Li Si Rong and Jay Juhye Kang
Unfinished Intersection

24 July – 17 August 2024

Unfinished Intersection is a duo solo exhibition presented by Jay Juhye Kang and Li Si Rong exploring the intersections and unfinished aspects of various situations in everyday life through their respective perspectives. 

The exhibition displays the delicate surreal style of Si Rong and Juhye’s rugged realism, creating a strong sense of contrast within the same space. This juxtaposition is intended to echo the unpredictable and temporary nature of these processes, which are characterised by the rapid interplay of roughness, fragility, and chaos. It also evokes delicate emotions and sensations from our subconscious. 

In the exhibition, Jay explores the aesthetic of ‘imperfection and unfinishedness’ through her installations and paintings. The installation questions the very essence of whether ‘completion’ is defined by achieving a “flawless and perfect” state or by fully realising the artist’s intention. Jay aims to intertwine these concepts in a relatable and everyday manner. She seeks to convey the tension and intimacy between individuals, as well as the obscurity and clarity found in everyday lives through the object-making process. 

Imperfection is closely tied to the human condition, as people make mistakes, are full of flaws, and are vulnerable. 

Messy and overlapped lines, unidentifiable figures, and blank spaces convey the ephemeral, fragile, and vulnerable moments of everyday life. These flaws are stitched and stacked with various materials through a repetitive and continual act to ‘undo’ mistakes, which, although creating more crevices, also form new narratives and perspectives. This process, while inherently fragile and ephemeral, authentically represents our existence and what sustains us in this life. 

The narratives that imperfect crevices and flaws bring, the existence of undefined potential for further stories, and varied paths open to interpretation rather than seeking a clear answer, convey her perception of imperfection.
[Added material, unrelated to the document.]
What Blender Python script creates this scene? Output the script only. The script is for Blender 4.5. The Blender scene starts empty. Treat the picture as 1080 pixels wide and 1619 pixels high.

Si Rong draws from the fundamental theory of fractal proposed by the French-American mathematician Benoit Mandelbrot to organise and interpret various chaotic intersections in daily life. Fractals typically exhibit dimensions that are called “Fractal Dimension”, which aren’t whole numbers, determined by the ruggedness, irregularity, and fracturing of objects. Fractals are everywhere: from the human body—where major arteries branch into smaller ones and small arteries branch into capillaries—to natural phenomena such as coastlines, tree trunks and branches, snowflakes, and lightning. 

We are fractals, we exist within fractals. 

Si Rong endeavours to incorporate these concepts of fractals simplified into integer dimensions of one, two, and three into their exhibition, using an sim-pler perspective to organise everyday life. She begins by organising daily chaos from a linear, one-dimensional perspective. Threading torn calendar pages back together with fine lines in reverse as a retrospective of daily life. The two-dimensional exploration revolves around triangles in planar paintings. It features fractal imagery with mountainous triangles and organic shapes, abstractly simplifying and rearranging similar scenes through repetition. In the three-dimensional space, leveraging the self-similarity and self-imitating characteristics of fractals, everyday objects are simplified and recreated, presenting a state of complexity characterised by variability.